= WHAT THE TASK ASKS =
Each line from the top of the listing through the one holding "S.camera = cam" should be restated word for word, with nothing added and no pictures.

——

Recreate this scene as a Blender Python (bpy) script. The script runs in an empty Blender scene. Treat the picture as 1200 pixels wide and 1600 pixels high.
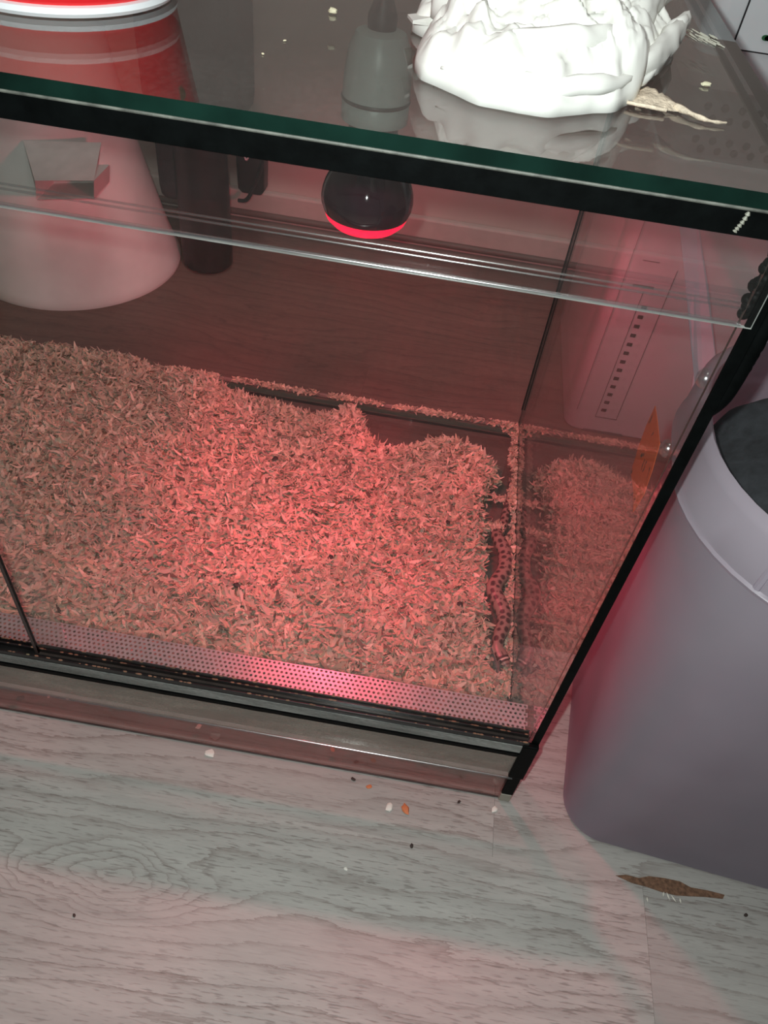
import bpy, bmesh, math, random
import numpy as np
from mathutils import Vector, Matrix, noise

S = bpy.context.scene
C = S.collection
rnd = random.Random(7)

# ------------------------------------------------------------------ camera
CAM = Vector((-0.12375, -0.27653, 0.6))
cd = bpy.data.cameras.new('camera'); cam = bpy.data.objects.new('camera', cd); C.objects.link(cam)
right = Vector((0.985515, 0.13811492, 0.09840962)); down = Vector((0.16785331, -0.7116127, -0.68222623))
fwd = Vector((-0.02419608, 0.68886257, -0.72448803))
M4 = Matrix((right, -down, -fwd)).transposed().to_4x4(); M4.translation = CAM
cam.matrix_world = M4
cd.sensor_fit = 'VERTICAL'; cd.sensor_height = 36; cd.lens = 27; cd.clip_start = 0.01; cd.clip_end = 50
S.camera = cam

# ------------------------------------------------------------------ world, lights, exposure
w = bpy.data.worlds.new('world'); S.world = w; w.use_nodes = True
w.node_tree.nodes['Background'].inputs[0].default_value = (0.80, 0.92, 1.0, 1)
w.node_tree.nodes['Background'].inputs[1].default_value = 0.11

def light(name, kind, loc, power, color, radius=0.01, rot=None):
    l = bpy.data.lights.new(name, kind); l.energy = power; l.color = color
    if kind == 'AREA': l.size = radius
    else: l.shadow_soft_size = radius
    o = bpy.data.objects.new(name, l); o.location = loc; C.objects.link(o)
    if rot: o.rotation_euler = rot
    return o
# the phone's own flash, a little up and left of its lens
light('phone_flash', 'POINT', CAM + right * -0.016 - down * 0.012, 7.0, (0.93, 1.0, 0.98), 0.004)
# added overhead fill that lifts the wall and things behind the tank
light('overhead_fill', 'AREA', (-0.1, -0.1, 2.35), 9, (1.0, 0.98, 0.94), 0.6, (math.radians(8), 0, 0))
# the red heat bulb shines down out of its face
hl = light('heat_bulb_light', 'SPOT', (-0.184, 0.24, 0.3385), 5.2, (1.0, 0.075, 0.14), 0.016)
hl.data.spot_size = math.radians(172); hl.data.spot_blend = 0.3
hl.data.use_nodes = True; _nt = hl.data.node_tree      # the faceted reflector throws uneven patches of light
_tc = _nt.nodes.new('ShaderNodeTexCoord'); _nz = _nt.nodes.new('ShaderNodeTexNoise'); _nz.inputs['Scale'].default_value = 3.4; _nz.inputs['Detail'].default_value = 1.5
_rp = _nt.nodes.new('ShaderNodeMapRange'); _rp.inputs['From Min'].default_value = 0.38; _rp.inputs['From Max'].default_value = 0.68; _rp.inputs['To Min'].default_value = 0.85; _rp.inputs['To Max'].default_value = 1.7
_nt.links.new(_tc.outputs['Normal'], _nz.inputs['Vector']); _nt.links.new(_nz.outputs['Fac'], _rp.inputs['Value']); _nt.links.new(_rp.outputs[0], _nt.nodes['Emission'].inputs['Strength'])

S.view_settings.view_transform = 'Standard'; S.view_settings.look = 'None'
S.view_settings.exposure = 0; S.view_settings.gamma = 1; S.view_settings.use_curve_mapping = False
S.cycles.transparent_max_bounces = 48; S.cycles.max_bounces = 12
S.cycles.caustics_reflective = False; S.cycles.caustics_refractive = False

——

= COMPLETED TASK =
Recreate this scene as a Blender Python (bpy) script. The script runs in an empty Blender scene. Treat the picture as 1200 pixels wide and 1600 pixels high.
import bpy, bmesh, math, random
import numpy as np
from mathutils import Vector, Matrix, noise

S = bpy.context.scene
C = S.collection
rnd = random.Random(7)

# ------------------------------------------------------------------ camera
CAM = Vector((-0.12375, -0.27653, 0.6))
cd = bpy.data.cameras.new('camera'); cam = bpy.data.objects.new('camera', cd); C.objects.link(cam)
right = Vector((0.985515, 0.13811492, 0.09840962)); down = Vector((0.16785331, -0.7116127, -0.68222623))
fwd = Vector((-0.02419608, 0.68886257, -0.72448803))
M4 = Matrix((right, -down, -fwd)).transposed().to_4x4(); M4.translation = CAM
cam.matrix_world = M4
cd.sensor_fit = 'VERTICAL'; cd.sensor_height = 36; cd.lens = 27; cd.clip_start = 0.01; cd.clip_end = 50
S.camera = cam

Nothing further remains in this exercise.